+++ DATA PROVIDED
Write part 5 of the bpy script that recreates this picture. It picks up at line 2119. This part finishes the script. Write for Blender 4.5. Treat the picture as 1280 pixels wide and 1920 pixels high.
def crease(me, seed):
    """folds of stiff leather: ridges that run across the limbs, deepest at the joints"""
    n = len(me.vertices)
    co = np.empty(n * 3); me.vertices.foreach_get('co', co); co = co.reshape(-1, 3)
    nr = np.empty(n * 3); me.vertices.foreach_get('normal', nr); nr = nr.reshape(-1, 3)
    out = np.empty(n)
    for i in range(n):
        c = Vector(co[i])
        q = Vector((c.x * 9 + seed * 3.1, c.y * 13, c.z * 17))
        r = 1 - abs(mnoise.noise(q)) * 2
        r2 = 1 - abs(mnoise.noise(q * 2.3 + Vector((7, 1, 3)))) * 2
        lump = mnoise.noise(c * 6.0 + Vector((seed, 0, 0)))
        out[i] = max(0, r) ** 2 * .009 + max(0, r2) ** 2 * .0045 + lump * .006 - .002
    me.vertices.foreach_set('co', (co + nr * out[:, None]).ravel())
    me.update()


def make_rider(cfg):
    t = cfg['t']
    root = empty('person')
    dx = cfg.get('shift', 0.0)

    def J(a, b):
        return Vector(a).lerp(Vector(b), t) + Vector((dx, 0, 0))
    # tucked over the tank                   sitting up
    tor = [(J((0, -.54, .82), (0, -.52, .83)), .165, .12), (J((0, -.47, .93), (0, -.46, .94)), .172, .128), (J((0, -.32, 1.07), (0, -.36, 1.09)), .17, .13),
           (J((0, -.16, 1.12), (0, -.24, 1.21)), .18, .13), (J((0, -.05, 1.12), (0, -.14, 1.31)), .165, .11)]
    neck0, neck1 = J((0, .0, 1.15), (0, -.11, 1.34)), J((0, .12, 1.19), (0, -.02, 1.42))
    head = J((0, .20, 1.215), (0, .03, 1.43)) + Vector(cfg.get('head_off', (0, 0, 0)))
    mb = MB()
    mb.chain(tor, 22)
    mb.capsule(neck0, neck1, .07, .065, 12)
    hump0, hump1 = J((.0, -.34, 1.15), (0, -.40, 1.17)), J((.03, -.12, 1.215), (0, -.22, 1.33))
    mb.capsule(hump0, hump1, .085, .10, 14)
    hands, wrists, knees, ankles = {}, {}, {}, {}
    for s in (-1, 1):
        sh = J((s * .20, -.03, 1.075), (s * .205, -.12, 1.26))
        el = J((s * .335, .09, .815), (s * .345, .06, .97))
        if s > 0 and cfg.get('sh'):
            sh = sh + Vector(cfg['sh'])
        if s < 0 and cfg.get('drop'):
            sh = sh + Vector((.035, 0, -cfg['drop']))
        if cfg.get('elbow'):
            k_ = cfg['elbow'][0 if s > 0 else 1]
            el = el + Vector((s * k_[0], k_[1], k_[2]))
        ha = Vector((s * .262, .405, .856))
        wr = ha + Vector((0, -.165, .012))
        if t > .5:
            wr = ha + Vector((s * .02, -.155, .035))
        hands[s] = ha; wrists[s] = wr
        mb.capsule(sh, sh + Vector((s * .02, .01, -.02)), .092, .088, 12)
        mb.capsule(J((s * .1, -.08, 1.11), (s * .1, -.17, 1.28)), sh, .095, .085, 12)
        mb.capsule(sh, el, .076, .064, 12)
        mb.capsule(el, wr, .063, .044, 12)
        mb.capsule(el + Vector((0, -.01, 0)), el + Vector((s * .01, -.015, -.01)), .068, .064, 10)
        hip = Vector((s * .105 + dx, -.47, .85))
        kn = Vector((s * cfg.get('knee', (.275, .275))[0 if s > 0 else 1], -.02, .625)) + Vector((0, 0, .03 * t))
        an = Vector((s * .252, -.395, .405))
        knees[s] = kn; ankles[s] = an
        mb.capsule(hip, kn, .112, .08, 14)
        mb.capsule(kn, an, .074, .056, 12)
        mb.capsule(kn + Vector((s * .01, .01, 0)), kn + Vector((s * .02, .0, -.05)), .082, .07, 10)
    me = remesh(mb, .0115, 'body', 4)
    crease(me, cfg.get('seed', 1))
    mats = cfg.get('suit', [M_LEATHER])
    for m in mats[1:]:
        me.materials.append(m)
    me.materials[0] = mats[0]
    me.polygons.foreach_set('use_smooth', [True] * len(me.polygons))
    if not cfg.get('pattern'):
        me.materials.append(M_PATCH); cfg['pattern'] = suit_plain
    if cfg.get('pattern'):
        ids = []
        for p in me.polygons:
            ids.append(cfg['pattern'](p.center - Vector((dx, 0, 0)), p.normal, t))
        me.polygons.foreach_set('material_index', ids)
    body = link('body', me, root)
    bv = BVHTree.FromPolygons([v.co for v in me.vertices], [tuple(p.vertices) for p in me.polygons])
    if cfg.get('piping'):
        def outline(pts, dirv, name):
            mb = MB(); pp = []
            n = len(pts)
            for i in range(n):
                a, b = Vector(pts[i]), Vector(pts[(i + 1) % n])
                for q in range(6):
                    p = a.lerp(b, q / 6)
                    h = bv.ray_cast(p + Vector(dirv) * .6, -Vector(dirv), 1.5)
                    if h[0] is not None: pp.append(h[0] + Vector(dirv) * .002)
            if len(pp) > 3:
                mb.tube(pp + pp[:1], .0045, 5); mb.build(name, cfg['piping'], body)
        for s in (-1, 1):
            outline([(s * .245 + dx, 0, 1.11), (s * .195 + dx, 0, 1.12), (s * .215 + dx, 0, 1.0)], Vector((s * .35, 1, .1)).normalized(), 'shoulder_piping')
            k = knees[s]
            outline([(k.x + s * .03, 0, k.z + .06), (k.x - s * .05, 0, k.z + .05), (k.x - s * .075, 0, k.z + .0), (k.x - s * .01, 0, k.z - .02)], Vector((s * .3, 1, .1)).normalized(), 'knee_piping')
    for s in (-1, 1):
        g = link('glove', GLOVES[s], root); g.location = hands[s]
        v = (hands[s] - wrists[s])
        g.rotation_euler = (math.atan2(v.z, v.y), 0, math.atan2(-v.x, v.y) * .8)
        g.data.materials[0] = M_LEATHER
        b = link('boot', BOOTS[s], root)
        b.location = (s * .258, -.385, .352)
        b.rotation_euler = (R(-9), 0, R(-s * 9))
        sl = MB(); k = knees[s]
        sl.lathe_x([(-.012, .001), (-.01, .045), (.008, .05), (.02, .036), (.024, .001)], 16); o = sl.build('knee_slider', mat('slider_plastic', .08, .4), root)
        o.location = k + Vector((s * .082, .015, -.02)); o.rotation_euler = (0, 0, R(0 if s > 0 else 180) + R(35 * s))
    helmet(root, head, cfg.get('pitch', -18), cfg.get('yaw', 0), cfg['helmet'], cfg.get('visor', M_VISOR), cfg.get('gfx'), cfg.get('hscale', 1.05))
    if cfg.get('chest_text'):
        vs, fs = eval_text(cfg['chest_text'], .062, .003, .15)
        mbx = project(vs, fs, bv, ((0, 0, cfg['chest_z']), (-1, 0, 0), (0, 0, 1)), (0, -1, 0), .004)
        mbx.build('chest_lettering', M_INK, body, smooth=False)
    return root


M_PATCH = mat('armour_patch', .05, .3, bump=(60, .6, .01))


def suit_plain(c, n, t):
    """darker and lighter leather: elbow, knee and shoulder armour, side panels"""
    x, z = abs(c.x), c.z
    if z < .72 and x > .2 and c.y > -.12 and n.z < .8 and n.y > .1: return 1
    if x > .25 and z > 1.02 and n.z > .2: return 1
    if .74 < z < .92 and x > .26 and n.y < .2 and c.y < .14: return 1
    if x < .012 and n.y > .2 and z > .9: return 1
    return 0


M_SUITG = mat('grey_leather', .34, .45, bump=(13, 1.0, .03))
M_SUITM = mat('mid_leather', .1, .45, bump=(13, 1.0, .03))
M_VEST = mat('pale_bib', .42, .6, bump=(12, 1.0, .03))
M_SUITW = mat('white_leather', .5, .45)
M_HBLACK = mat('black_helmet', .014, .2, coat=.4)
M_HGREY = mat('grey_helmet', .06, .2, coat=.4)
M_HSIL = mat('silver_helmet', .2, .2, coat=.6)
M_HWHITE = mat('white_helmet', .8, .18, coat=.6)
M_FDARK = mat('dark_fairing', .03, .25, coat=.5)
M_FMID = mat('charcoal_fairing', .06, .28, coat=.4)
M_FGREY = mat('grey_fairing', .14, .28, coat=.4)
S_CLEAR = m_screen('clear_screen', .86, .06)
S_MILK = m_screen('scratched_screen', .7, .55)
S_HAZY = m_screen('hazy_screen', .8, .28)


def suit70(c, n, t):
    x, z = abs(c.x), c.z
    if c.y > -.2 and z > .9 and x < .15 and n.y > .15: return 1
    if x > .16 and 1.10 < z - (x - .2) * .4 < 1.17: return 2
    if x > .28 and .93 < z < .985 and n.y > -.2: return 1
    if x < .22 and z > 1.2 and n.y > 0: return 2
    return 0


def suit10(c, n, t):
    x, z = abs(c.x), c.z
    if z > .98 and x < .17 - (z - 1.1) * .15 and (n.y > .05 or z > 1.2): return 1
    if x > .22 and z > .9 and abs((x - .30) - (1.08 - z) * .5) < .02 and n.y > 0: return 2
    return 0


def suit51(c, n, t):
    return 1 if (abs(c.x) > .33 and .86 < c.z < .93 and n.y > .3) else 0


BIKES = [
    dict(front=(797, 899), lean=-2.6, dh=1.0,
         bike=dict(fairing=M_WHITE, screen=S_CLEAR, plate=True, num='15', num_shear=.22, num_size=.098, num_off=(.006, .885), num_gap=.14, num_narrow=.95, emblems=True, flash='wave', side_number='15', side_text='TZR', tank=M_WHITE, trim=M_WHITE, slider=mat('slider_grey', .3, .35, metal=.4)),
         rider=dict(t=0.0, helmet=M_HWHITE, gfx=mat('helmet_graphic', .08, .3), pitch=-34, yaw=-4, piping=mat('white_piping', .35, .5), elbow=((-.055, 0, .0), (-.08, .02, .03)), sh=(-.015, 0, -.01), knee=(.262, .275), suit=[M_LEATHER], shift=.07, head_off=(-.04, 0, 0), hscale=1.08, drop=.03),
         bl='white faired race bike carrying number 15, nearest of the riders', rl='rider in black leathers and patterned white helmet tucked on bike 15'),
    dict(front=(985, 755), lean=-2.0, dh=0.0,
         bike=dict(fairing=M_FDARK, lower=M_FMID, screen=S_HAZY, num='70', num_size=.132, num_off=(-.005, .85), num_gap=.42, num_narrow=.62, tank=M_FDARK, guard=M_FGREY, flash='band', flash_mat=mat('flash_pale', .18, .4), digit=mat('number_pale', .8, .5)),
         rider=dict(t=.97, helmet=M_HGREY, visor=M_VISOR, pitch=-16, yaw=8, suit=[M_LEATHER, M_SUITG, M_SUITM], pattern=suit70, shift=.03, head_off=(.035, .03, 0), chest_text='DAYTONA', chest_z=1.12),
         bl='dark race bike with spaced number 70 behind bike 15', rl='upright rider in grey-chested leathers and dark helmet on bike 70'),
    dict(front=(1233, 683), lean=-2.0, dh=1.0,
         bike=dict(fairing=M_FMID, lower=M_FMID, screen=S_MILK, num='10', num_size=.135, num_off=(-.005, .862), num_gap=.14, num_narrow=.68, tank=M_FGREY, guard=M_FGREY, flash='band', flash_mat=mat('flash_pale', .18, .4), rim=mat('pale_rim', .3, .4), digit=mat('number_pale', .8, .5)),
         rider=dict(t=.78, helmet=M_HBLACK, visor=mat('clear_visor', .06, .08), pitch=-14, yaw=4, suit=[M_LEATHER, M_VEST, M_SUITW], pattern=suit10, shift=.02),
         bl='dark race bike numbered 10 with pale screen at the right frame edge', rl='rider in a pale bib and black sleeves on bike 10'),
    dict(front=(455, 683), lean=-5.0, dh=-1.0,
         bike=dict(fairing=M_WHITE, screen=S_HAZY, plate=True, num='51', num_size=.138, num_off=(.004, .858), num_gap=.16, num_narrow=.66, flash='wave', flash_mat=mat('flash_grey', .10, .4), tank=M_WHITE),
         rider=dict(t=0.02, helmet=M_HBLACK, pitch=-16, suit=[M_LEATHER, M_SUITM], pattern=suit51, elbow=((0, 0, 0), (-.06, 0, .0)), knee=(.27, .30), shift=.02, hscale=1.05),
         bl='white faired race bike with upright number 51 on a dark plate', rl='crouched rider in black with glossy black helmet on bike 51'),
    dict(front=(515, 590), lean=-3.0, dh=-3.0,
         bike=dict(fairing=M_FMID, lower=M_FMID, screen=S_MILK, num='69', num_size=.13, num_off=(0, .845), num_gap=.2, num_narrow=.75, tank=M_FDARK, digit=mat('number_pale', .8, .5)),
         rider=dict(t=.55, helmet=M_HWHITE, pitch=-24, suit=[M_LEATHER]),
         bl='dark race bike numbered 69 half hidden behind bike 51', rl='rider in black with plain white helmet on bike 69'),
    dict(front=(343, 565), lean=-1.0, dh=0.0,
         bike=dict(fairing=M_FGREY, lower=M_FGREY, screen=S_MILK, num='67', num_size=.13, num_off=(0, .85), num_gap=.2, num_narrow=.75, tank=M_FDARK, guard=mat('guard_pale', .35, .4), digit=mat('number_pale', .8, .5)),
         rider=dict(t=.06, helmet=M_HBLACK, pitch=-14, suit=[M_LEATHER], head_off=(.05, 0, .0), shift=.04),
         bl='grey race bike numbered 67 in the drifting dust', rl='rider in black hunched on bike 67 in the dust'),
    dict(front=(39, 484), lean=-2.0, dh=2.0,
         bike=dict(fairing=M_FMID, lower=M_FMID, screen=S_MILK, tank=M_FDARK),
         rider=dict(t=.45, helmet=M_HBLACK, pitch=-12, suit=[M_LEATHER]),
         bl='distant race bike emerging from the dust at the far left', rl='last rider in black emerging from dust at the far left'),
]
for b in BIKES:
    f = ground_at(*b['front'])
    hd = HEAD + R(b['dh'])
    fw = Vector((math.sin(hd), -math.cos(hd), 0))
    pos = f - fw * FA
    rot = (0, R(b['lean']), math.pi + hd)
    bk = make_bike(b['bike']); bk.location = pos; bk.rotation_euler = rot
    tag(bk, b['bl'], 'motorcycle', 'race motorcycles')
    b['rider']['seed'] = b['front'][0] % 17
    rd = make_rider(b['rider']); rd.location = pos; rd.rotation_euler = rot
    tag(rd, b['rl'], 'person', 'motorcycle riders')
++++++
GOAL>
Which lines above contain "that"? Show each of them.

EXERCISE OUTPUT>
Write part 5 of the bpy script that recreates this picture. It picks up at line 2119. This part finishes the script. Write for Blender 4.5. Treat the picture as 1280 pixels wide and 1920 pixels high.
    """folds of stiff leather: ridges that run across the limbs, deepest at the joints"""